When Clinton goes to Africa, she finds it “inspiring” and “great.” The sublime experience of going on safari is summed up with “Spent yesterday in Tarangire Natl Park w @TheWCS, Tanzanian Natl Park Rangers & lots of elephants. Grt mtgs and day!” (She almost always types “grt,” not “great,” measured even in her enthusiasm.) The personal predilections she gives evidence of on her Twitter account are her loves of running and coffee—interests that reveal mostly an interest in working hard and achieving things. She diligently hashtags, and politely tweets @ whatever NGO or media outlet she talking about. Clinton is, in all things, perfectly correct. She is well-groomed and wears tasteful, unshowy clothing. Her youthful interests included ballet and the Model UN. She handpicks the interviews she does, and reveals little in them.
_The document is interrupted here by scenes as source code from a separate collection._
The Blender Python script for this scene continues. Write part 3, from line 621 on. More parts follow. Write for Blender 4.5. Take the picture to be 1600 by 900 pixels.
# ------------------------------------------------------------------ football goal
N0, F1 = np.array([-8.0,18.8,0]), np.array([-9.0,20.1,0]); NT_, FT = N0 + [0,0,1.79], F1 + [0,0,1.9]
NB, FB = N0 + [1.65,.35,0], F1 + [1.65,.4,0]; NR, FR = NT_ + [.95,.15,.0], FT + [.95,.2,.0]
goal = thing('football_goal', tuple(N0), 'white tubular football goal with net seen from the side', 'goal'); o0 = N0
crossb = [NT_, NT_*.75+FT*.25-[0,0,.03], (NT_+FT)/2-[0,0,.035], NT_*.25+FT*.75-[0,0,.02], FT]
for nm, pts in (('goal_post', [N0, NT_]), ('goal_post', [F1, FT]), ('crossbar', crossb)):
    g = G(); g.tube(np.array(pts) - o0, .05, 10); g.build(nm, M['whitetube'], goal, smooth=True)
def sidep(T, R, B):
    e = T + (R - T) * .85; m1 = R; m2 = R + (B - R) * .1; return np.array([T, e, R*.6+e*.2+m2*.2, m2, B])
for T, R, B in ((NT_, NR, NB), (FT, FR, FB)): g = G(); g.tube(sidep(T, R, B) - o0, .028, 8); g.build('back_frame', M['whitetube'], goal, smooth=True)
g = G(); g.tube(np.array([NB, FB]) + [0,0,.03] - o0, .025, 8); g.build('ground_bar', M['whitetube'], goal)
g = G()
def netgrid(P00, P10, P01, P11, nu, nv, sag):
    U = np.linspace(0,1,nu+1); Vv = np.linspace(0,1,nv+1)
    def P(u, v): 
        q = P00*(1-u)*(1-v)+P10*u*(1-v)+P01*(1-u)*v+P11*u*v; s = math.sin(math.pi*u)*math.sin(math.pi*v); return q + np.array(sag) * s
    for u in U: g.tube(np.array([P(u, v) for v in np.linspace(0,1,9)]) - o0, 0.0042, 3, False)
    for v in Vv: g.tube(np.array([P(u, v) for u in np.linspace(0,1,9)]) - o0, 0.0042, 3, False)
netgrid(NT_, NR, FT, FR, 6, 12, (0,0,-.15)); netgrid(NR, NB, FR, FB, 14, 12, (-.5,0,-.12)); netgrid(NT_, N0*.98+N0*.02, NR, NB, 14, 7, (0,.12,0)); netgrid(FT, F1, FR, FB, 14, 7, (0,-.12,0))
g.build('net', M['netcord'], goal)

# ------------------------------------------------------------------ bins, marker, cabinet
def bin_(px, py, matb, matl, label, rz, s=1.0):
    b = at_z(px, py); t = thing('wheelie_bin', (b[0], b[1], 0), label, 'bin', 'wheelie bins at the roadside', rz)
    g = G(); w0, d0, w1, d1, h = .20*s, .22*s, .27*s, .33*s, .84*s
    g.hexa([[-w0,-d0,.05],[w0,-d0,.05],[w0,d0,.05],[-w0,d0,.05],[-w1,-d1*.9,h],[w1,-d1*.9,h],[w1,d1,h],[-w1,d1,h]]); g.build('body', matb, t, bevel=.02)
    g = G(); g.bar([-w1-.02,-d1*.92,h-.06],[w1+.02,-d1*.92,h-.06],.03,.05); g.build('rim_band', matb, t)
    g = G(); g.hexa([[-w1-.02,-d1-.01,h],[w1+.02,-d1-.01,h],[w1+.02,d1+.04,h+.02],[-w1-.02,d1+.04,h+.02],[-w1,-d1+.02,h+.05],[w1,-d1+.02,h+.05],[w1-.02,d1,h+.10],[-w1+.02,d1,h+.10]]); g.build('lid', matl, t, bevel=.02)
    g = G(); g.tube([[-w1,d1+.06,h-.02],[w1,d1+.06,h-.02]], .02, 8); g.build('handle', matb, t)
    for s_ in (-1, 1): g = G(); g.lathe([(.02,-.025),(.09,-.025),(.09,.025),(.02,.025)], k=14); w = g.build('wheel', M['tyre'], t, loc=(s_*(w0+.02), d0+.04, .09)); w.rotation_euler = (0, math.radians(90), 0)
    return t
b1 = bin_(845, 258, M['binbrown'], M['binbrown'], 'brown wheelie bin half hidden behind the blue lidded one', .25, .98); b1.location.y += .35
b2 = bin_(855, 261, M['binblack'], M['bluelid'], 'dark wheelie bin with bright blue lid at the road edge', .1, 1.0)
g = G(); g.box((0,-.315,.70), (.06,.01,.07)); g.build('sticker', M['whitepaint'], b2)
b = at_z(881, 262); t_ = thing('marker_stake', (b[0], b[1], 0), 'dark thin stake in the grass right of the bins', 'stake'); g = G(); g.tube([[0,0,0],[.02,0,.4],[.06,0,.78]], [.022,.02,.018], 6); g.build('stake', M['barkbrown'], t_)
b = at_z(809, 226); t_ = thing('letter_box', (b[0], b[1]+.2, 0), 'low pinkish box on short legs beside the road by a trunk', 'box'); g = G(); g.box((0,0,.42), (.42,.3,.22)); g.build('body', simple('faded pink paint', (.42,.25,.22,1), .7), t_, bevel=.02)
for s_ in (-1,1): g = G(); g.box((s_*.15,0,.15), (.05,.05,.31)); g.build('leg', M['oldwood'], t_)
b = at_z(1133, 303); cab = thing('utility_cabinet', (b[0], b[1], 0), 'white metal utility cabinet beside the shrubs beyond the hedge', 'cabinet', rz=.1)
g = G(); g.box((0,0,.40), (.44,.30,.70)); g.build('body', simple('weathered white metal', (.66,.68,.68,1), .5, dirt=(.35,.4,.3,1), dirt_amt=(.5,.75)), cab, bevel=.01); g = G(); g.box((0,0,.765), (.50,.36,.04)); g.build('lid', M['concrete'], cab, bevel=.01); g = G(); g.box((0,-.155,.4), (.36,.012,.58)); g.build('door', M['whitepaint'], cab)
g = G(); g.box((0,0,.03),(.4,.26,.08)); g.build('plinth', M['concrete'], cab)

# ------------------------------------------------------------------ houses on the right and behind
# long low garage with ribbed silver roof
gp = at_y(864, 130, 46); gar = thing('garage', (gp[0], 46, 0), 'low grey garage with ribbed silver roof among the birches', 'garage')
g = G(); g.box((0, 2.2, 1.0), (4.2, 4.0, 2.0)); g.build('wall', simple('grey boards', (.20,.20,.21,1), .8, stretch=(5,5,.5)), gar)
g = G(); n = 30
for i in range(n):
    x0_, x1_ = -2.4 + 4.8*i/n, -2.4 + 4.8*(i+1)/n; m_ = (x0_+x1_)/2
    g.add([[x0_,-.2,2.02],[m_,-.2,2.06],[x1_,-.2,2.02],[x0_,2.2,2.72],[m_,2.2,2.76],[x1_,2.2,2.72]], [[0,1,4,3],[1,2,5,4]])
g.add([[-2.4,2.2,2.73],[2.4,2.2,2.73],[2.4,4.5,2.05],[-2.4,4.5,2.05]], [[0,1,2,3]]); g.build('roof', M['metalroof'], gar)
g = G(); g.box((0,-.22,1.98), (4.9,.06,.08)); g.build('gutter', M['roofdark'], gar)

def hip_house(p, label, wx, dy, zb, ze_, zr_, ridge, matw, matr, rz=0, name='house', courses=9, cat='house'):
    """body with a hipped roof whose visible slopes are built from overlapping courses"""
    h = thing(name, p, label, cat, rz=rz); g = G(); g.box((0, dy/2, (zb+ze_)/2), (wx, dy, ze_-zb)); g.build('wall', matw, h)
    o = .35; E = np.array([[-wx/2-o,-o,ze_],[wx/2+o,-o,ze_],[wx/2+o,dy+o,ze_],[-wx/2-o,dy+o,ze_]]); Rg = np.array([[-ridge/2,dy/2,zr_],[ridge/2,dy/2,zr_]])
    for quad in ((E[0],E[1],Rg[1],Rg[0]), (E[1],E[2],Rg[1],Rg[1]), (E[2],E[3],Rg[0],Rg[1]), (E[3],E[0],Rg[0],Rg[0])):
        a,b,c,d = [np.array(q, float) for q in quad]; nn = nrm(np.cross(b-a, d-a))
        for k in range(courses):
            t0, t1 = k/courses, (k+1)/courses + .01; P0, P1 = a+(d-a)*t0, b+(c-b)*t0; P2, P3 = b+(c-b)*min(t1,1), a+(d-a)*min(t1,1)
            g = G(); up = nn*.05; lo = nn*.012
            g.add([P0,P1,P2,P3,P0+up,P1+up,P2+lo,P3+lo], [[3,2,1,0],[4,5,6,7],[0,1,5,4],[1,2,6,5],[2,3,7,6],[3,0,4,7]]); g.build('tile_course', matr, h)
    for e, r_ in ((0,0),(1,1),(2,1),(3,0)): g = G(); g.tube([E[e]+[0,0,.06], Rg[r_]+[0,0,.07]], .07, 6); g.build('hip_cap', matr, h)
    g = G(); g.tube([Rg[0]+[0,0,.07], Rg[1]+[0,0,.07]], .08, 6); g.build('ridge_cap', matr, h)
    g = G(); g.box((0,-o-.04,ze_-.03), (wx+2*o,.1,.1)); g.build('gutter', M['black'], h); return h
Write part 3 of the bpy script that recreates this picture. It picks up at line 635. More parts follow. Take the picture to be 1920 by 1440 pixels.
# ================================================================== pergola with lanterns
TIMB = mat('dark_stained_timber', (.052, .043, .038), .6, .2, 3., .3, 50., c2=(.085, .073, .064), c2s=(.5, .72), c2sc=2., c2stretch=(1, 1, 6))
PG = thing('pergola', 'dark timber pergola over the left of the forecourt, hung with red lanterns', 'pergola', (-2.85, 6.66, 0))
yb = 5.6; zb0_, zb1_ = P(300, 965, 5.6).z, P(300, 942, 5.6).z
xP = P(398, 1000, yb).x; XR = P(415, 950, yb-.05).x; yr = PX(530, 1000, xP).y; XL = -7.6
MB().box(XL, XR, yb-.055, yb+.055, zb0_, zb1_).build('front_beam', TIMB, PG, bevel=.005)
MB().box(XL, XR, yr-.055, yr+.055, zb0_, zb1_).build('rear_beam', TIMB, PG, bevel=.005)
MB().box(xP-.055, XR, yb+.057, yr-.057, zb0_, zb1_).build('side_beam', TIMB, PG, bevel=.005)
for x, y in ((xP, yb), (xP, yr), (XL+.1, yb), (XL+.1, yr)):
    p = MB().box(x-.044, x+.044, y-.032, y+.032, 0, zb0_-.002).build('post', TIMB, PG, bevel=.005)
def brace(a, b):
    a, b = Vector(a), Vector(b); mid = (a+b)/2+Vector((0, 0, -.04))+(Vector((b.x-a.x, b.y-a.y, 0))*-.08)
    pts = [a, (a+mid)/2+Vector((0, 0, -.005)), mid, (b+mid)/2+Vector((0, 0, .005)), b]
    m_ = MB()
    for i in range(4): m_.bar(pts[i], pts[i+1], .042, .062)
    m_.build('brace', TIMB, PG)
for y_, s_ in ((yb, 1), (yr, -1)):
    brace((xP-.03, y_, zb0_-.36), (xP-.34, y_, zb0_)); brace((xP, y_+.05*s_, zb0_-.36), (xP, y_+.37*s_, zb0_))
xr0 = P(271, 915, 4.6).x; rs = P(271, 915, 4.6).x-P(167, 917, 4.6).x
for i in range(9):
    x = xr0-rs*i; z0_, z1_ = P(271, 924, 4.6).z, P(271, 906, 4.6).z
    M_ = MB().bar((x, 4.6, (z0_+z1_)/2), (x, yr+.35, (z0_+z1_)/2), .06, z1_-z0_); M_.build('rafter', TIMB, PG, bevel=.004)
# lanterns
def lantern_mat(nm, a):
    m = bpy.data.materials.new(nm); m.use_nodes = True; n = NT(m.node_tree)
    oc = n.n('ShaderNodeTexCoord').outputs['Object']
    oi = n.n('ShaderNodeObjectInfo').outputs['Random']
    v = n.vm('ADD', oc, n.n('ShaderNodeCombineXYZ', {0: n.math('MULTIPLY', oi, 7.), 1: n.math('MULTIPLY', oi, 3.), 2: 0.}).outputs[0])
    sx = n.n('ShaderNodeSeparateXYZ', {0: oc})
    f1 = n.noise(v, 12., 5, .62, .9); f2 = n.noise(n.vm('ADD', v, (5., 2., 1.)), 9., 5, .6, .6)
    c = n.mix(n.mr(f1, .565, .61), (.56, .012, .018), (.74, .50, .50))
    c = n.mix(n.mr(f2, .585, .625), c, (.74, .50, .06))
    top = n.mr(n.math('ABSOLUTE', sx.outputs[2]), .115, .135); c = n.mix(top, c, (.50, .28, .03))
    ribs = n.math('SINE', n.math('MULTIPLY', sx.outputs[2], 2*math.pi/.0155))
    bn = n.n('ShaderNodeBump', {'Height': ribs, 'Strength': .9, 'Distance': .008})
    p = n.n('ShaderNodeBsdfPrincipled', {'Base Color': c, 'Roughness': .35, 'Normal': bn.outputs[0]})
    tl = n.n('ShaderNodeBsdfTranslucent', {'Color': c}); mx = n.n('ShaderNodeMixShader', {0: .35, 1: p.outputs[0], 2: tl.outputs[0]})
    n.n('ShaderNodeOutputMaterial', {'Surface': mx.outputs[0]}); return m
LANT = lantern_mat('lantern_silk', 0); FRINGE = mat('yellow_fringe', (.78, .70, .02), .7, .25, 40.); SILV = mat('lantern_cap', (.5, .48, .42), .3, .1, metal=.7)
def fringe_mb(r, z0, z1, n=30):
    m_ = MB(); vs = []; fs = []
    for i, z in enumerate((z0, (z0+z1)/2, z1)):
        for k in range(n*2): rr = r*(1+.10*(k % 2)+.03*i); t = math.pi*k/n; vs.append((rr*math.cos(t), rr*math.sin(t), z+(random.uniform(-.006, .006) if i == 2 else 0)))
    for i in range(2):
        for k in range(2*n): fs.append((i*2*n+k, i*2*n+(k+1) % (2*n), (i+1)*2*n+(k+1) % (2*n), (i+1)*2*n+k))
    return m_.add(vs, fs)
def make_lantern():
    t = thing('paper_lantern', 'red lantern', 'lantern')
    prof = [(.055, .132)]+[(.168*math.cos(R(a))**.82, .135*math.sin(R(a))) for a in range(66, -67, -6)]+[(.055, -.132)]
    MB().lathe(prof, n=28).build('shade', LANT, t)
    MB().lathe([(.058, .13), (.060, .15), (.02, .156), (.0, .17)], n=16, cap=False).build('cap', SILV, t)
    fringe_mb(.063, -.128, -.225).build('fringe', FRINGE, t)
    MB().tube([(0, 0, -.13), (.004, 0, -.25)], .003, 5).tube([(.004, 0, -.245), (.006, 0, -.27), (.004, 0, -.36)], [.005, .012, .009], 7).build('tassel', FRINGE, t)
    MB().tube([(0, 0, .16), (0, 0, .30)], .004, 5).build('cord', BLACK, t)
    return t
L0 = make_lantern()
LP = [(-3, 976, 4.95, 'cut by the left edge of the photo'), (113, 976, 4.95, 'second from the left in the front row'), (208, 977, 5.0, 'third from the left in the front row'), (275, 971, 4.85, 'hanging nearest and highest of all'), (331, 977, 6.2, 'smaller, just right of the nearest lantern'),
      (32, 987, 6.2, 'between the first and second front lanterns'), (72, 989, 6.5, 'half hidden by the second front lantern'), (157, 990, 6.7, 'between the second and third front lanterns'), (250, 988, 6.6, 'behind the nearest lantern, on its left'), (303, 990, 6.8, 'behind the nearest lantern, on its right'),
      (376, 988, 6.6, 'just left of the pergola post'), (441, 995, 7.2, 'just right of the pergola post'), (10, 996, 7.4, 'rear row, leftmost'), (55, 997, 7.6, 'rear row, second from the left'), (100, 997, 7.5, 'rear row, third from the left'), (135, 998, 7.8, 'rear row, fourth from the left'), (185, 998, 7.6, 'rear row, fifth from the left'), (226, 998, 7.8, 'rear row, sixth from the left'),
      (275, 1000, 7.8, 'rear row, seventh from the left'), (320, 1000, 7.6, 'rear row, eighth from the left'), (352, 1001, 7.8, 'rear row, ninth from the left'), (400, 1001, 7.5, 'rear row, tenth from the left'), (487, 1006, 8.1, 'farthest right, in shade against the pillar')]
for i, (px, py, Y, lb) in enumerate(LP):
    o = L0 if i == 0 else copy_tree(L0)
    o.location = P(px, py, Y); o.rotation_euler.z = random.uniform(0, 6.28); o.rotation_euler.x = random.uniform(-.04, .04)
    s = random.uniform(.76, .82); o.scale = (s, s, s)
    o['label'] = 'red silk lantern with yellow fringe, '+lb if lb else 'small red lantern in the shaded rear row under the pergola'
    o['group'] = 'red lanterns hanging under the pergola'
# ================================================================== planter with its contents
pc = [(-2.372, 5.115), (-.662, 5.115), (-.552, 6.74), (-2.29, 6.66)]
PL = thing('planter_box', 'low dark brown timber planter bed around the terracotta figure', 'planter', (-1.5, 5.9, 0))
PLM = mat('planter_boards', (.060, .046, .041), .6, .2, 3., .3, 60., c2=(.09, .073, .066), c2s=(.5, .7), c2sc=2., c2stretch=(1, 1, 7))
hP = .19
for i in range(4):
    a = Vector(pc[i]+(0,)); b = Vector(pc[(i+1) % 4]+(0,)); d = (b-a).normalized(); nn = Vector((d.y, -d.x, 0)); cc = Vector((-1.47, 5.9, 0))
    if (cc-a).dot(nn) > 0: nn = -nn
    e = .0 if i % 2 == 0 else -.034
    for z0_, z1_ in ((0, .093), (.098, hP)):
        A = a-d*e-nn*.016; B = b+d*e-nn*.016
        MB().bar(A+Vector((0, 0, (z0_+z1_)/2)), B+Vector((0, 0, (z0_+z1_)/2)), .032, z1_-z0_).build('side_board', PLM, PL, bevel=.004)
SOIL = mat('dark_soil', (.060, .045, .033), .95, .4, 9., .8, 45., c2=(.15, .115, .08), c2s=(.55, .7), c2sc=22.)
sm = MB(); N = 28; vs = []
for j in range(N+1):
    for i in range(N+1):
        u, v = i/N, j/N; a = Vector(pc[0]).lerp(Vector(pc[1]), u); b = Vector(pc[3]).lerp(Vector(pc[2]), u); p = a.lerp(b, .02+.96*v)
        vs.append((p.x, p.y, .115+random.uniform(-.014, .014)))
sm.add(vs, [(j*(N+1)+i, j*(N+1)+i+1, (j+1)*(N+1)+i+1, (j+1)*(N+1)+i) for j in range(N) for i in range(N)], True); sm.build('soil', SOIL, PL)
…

In an exclusive interview with Vogue, the most revealing anecdote the author could find for his lede was a discussion of her love of coffee. (“'When in doubt,' said Clinton, 'coffee.'”)
For Clinton, the daughter of two of the most polarizing politicians of modern history, it might count as a small act of rebellion to be so deliberately uncontroversial. Or, just maybe, it is Clintonian strategizing. After all, what could benefit the Clintons as a family (and political, and business) unit more at this stage than showing that despite all the tumult of their personal lives, they managed to raise just about the most responsible, pulled-together 33-year-old in the country? It’s no longer two-for-the-price-of-one, it’s three.
And it’s clear what role Chelsea occupies now within the triumvirate. Clinton’s boringness could very well make it hard for the political career she’s hinted at to truly take off, but the extreme carefulness she’s exhibited is textbook behavior for a successful CEO. Her father is a former president, and her mother might be the future one, but I’d guess that Chelsea—if she isn’t already—will be the one really in charge of the Clinton family.